By: Laura Bonilla via Agence France-Presse
Eduardo Costantini picked up the telephone and, without hesitating, offered to pay $3.13 million for a major work by Spanish-born Mexican artist Remedios Varo — the jewel of Christie’s most recent auction of Latin American art.
Costantini, a 72-year-old businessman and collector, and one of the richest men in Argentina with an estimated net worth of $1.2 billion, according to Forbes, is used to shelling out big bucks for his passion.
He founded the Museum of Latin American Art of Buenos Aires (MALBA) in 2001, smack in the middle of Argentina’s devastating financial crisis.
Costantini initially donated all 300 works he owned. Two years later, he resumed collecting and has since placed that private collection at the museum’s disposal.
Today, MALBA has about 800 works, and its primary patron says it has “the largest collection of Latin American art on display, without a doubt” — on par with New York’s Museum of Modern Art.
In an interview with AFP at a luxury hotel in the Big Apple, Costantini described how his decades-old love affair with art led him to create the museum — and how it leads him to drop big money over the phone.
He says the idea for the museum came when he decided he wanted to “give a public and social dimension to what was, at the outset, a personal project.”
Costantini, an elegant man who has worked as a banker, trader and now is solely focused on promoting major real estate projects in Argentina, Uruguay and Miami, first dipped his toe into the world of art buying in his 20s.
At that time, he bought two paintings from a gallery.
Since then, he is constantly searching for the very best works by the best Latin American artists.
Varo’s “Simpatia (La rabia del gato),” or “Affection”– the painting he bought at the Christie’s auction in May — is one of those works. It will be part of a major Varo exhibition at MALBA in March 2020.
‘Record after record’
In 1995, Costantini, the son of an Italian immigrant who arrived in Buenos Aires at the start of the 20th century, paid a record $3.2 million for Frida Kahlo’s 1942 “Self-Portrait with Monkey and Parrot.”

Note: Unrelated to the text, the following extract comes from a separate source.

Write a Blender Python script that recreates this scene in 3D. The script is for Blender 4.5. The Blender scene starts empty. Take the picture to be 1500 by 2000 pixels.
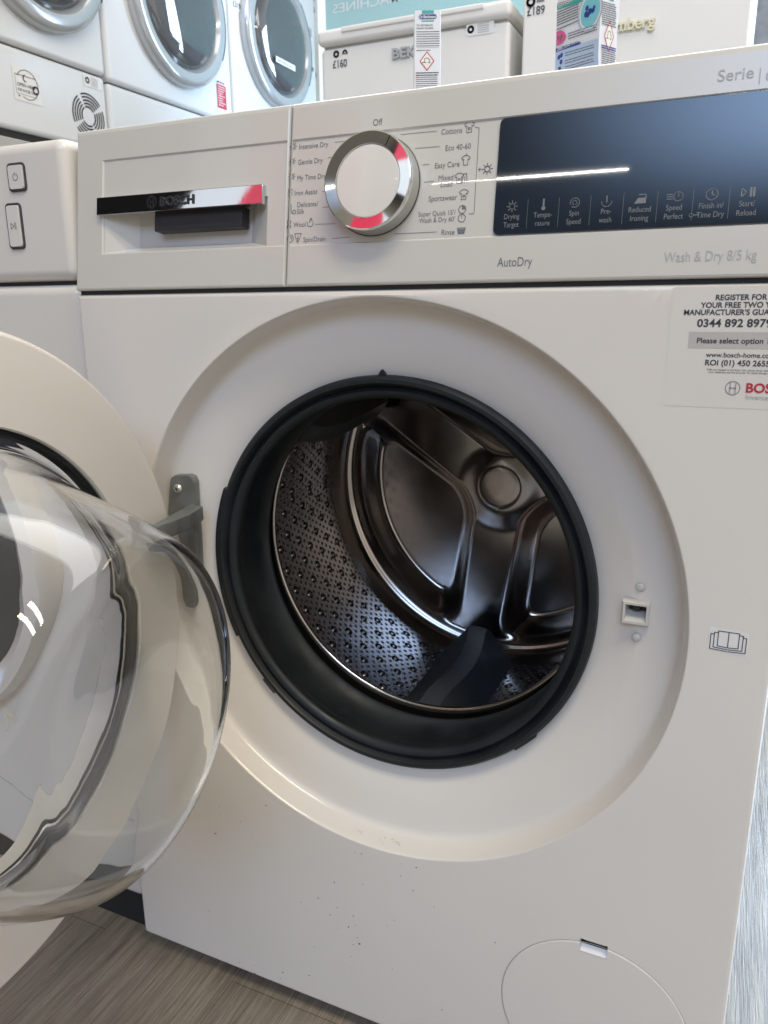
import bpy, bmesh, math, random
from mathutils import Vector, Matrix
random.seed(4)
C = bpy.context.scene.collection
S = bpy.context.scene
PI = math.pi
R = math.radians

# ---------------------------------------------------------------- camera
CAM = Vector((0.2567, -0.5506, 0.6986))
ROT = (1.30985, 0.00827, 0.42366)
FPX = 1506.6                                   # focal length in pixels of the 1500 x 2000 photograph
cd = bpy.data.cameras.new('camera'); cam = bpy.data.objects.new('camera', cd); C.objects.link(cam)
cam.location = CAM; cam.rotation_euler = ROT
cd.sensor_fit = 'VERTICAL'; cd.sensor_height = 36.0; cd.lens = 36.0 * FPX / 2000.0
cd.clip_start = 0.02; cd.clip_end = 200
S.camera = cam
cd.dof.use_dof = True; cd.dof.focus_distance = 0.63; cd.dof.aperture_fstop = 20.0

# ---------------------------------------------------------------- light
w = bpy.data.worlds.new('World'); S.world = w; w.use_nodes = True
nt = w.node_tree; nt.nodes.clear()
out = nt.nodes.new('ShaderNodeOutputWorld'); bg = nt.nodes.new('ShaderNodeBackground')
tc = nt.nodes.new('ShaderNodeTexCoord'); sep = nt.nodes.new('ShaderNodeSeparateXYZ')
nt.links.new(tc.outputs['Generated'], sep.inputs[0])
def wmath(op, a, b=None, clamp=False):
    n = nt.nodes.new('ShaderNodeMath'); n.operation = op; n.use_clamp = clamp
    for i, v in enumerate((a, b)):
        if v is None: continue
        if isinstance(v, (int, float)): n.inputs[i].default_value = v
        else: nt.links.new(v, n.inputs[i])
    return n.outputs[0]
def wsmooth(v, a, b):
    n = nt.nodes.new('ShaderNodeMapRange'); n.interpolation_type = 'SMOOTHSTEP'
    nt.links.new(v, n.inputs[0]); n.inputs[1].default_value = a; n.inputs[2].default_value = b
    return n.outputs[0]
def wmix(f, a, b):
    n = nt.nodes.new('ShaderNodeMix'); n.data_type = 'RGBA'
    nt.links.new(f, n.inputs['Factor'])
    for k, v in (('A', a), ('B', b)):
        s = [i for i in n.inputs if i.name == k and i.type == 'RGBA'][0]
        if isinstance(v, tuple): s.default_value = v
        else: nt.links.new(v, s)
    return [o for o in n.outputs if o.type == 'RGBA'][0]
x, y, z = sep.outputs[0], sep.outputs[1], sep.outputs[2]
base = wmix(wsmooth(z, 0.35, 0.85), (0.13, 0.12, 0.10, 1), (0.46, 0.42, 0.34, 1))          # dim shop, pale ceiling
right = wmath('MULTIPLY', wsmooth(x, 0.10, 0.60), wsmooth(wmath('ABSOLUTE', wmath('SUBTRACT', z, 0.15)), 0.6, 0.25))
left = wmath('MULTIPLY', wsmooth(x, -0.50, -0.60), wmath('MULTIPLY', wsmooth(y, -0.35, -0.55), wsmooth(z, 0.62, 0.45)))
base = wmix(left, base, (0.012, 0.012, 0.013, 1))                                          # unlit far corner of the shop
base = wmix(right, base, (0.86, 0.80, 0.74, 1))                                            # open shop on the right
door = wmath('MULTIPLY', wmath('MULTIPLY', wsmooth(x, -0.30, 0.12), wsmooth(x, 0.48, 0.34)), wmath('MULTIPLY', wsmooth(y, -0.55, -0.72), wsmooth(wmath('ABSOLUTE', wmath('SUBTRACT', z, 0.54)), 0.17, 0.05)))
base = wmix(door, base, (3.0, 4.4, 6.9, 1))                                                # daylight high up behind the viewer
base = wmix(wsmooth(y, 0.15, 0.62), base, (1.00, 1.06, 1.10, 1))                            # shop window behind the machines
nt.links.new(base, bg.inputs[0]); bg.inputs[1].default_value = 1.0
nt.links.new(bg.outputs[0], out.inputs[0])

def area(name, loc, target, sx, sy, power, col):
    l = bpy.data.lights.new(name, 'AREA'); l.shape = 'RECTANGLE'; l.size = sx; l.size_y = sy; l.energy = power; l.color = col
    o = bpy.data.objects.new(name, l); C.objects.link(o); o.location = loc
    o.rotation_euler = (Vector(target) - Vector(loc)).to_track_quat('-Z', 'Y').to_euler()
    return o
area('ceiling_tube', (-1.02, -3.93, 2.7), (-1.02, -3.93, 0), 1.2, 0.010, 5, (1.0, 0.95, 0.85))
for yy in (-0.70, -1.02): area('ceiling_strip', (0.9, yy, 2.75), (0.9, yy, 0), 1.5, 0.11, 20.5, (1.0, 0.91, 0.73))
area('ceiling_panel', (0.1, 0.95, 2.75), (0.1, 0.95, 0), 3.0, 1.0, 26, (1.0, 0.97, 0.92))
area('shop_window_light', (2.1, 3.2, 1.5), (0.7, 0.0, 0.2), 2.0, 2.4, 310, (0.52, 0.73, 1.0))
S.view_settings.view_transform = 'Standard'; S.view_settings.look = 'None'
S.view_settings.exposure = 0.0; S.view_settings.gamma = 1.0; S.view_settings.use_curve_mapping = False
S.cycles.max_bounces = 14; S.cycles.transmission_bounces = 12; S.cycles.glossy_bounces = 8; S.cycles.diffuse_bounces = 5
S.cycles.use_denoising = True
S.cycles.sample_clamp_indirect = 6.0

# ---------------------------------------------------------------- pixel of the photograph -> point of the place
from mathutils import Euler
RM = Euler(ROT).to_matrix()
def ray(u, v): return RM @ Vector(((u - 750) / FPX, -(v - 1000) / FPX, -1.0))
def atY(u, v, Y=0.0):
    d = ray(u, v); return CAM + d * ((Y - CAM.y) / d.y)
def atX(u, v, X):
    d = ray(u, v); return CAM + d * ((X - CAM.x) / d.x)
ZS, K = 0.7136, 0.1524                         # the fascia leans back from its lower edge
FN = Vector((0, -1, K)).normalized(); FU = Vector((0, K, 1)).normalized()
def atF(u, v, d=0.0):
    q = ray(u, v); o = CAM - FN * d
    t = (K * (o.z - ZS) - o.y) / (q.y - K * q.z)
    return CAM + q * t
def fas(x_, z_, d=0.0): return Vector((x_, K * (z_ - ZS), z_)) + FN * d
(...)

But due to a lack of funds, he opted not to acquire during the same auction the spectacular “Dance of Tehuantepec” (1928) done by the other superstar of Mexican art, Diego Rivera.
When Rivera’s painting again became available at auction 21 years later, he pounced, paying a sum no one had ever offered for a work of Latin American art — “a bit more than $16 million.”
The previous record for Rivera, set in 1995, was hardly more than $3 million.
Kahlo and Rivera, the most famous couple in Latin American art, are now “together — MALBA’s happy spouses,” Costantini says with a smile.
He says he paid “record after record” sum for works from Brazil’s Tarsila do Amaral and Emiliano Di Cavalcanti, or Uruguay’s Joaquin Torres Garcia.
But other items he wanted — by Chile’s Roberto Matta or British-born Mexican artist Leonora Carrington — slipped through his grasp, leaving him with a few bitter memories.
Officially, New York’s MoMA is home to the most expensive piece of Latin American art — Costantini says it paid $18 million for Amaral’s 1928 painting “A lua” (The Moon).
The museum did not confirm the amount when asked for comment by AFP.
But MALBA has another by Amaral — “Abaporu,” which could now be worth more than $40 million, even if Costantini only paid $1.3 million in 1995.
The Argentine collector is thrilled that Latin American art is more and more visible in the world’s top museums, such as the Tate Modern in London or the Pompidou Center in Paris.
Those venerable institutions now have full programs dedicated to acquiring art from the region, he says, adding that he believes the value of such works will only increase with time.
‘Survivors’
In revisiting the multiple financial crises that have crippled Argentina, Costantini says he and other businessmen like him are “survivors.”
And despite a recession that hit last year, sending a third of the country’s population below the poverty line, he says MALBA is still functioning, and holding events.
“How lucky it is!” he says, explaining that he acts as something of a “buffer” for the museum in tough times.